Sister Enga Rowan said she sobbed the night Lewis was killed, thinking about the helpful, friendly man who called the well-dressed pastor’s wife “Mrs. Hollywood.”

“He always had something sweet to say,” she said. “He’d tell the ladies, ‘You smell so good, you make a man’s day.’”

Church members knew Lewis as the security guard who — despite his own age — walked senior members to the door or helped women with their bags as they arrived.

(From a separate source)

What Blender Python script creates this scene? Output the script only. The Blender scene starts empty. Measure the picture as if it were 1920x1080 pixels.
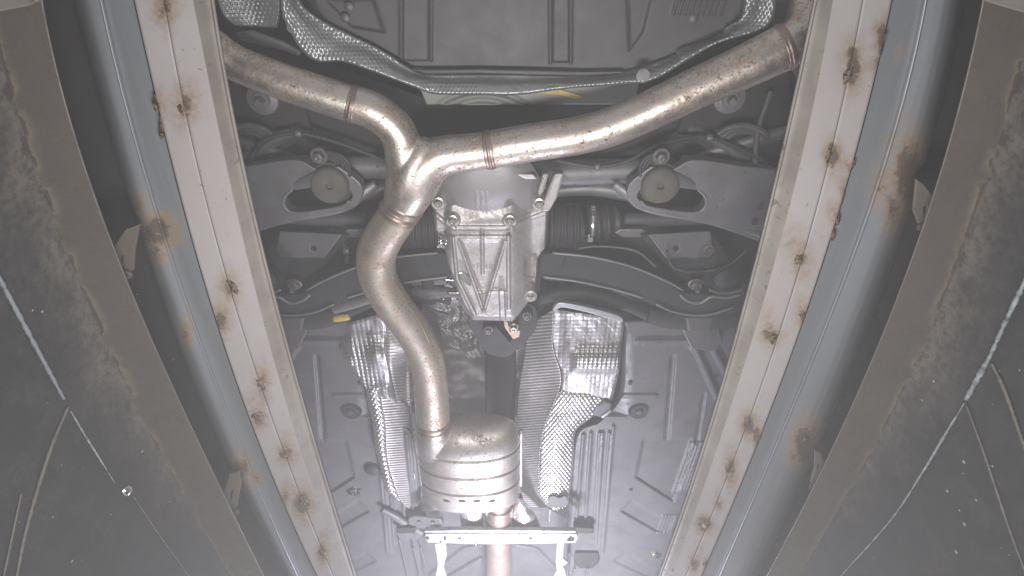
import bpy, bmesh, math, random
import numpy as np
from mathutils import Vector, Matrix, noise as mn
random.seed(4); np.random.seed(4)
scene = bpy.context.scene
# ------------------------------------------------------------------ camera, world, lamps, exposure
FPX, CX, CY = 1100.0, 960.0, 540.0          # focal length / centre in photo pixels
EL = math.radians(56.0)                      # camera looks up 56 degrees, along the pit (+Y)
CE, SE = math.cos(EL), math.sin(EL)
cam = bpy.data.cameras.new("camera"); camo = bpy.data.objects.new("camera", cam)
scene.collection.objects.link(camo); scene.camera = camo
cam.sensor_width = 36; cam.lens = 36 * FPX / 1920
cam.clip_start = 0.01; cam.clip_end = 200
camo.rotation_euler = (math.radians(90 + 56), 0, 0)

world = bpy.data.worlds.new("World"); scene.world = world; world.use_nodes = True
bg = world.node_tree.nodes["Background"]
bg.inputs[0].default_value = (1.0, 0.99, 0.965, 1); bg.inputs[1].default_value = 0.34

def area(name, loc, target, size, energy, col, sy=None):
    l = bpy.data.lights.new(name, 'AREA'); l.energy = energy; l.color = col; l.size = size
    if sy: l.shape = 'RECTANGLE'; l.size_y = sy
    o = bpy.data.objects.new(name, l); scene.collection.objects.link(o); o.location = loc
    o.rotation_euler = (Vector(target) - Vector(loc)).to_track_quat('-Z', 'Y').to_euler()
    return o
area("inspection_lamp", (0.03, 1.60, 0.36), (0.03, 1.62, 1.0), 0.22, 21.0, (0.86, 0.86, 1.0), 0.10)
area("camera_lamp", (0.0, 0.34, -0.02), (0.0, 0.55, 1.0), 0.34, 8.5, (1.0, 0.985, 0.97), 0.10)
scene.view_settings.view_transform = 'Standard'; scene.view_settings.look = 'None'
scene.view_settings.exposure = 0.0; scene.view_settings.gamma = 1.0
HAZE = 0.115

# ------------------------------------------------------------------ helpers
def zc(py): return FPX * SE + (CY - py) * CE
def P(px, py, h):
    px, py, h = np.broadcast_arrays(np.asarray(px, float), np.asarray(py, float), np.asarray(h, float))
    s = h / zc(py)
    return np.stack([(px - CX) * s, (FPX * CE - (CY - py) * SE) * s, h], -1)
def mm(px, py, h): return px * h / zc(py)     # a length of px photo pixels at height h, in metres
AX = 928.0
def mir(x): return 2 * AX - x
def mirp(pts): return [(mir(p[0]),) + tuple(p[1:]) for p in pts]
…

He provided a sense of welcome to the Pentecostal, predominantly black congregation.

“That’s a great loss to us, the family and community,” said Deacon Jimmy Jones, a member of the church since 1984. “And we are very, very sorry.”

Parishioner Laronda Jackson, 24, of Farmington Hills, who was baptized at the church as a baby, said Lewis epitomized dedication to the congregation.

“His goal was to protect the church,” she said. “You’d say, ‘Do you want a meal?’ He’d say, ‘I’ve got to protect the church.’ So we’d bring food out to him.”

As church neighbor Reva Kovaleski Bell, 21, walked with her husband along the front of the church before services this morning, she called out to the new security guard, “Be careful. It’s dangerous out here.”

Despite the warning, she and husband Lamarr Bell, 30, said they’re not afraid in their neighborhood. They said they heard the gunshot that killed Lewis as they were outside with their children Wednesday.

“I wish they would turn themselves in because that guy’s been here for years,” Reva Kovaleski Bell said of Lewis. “They should turn themselves in, but I know they’re not going to do that, because they don’t have enough heart to do it. Cause if they had enough heart to turn themselves in, they would have had enough heart not to kill him.”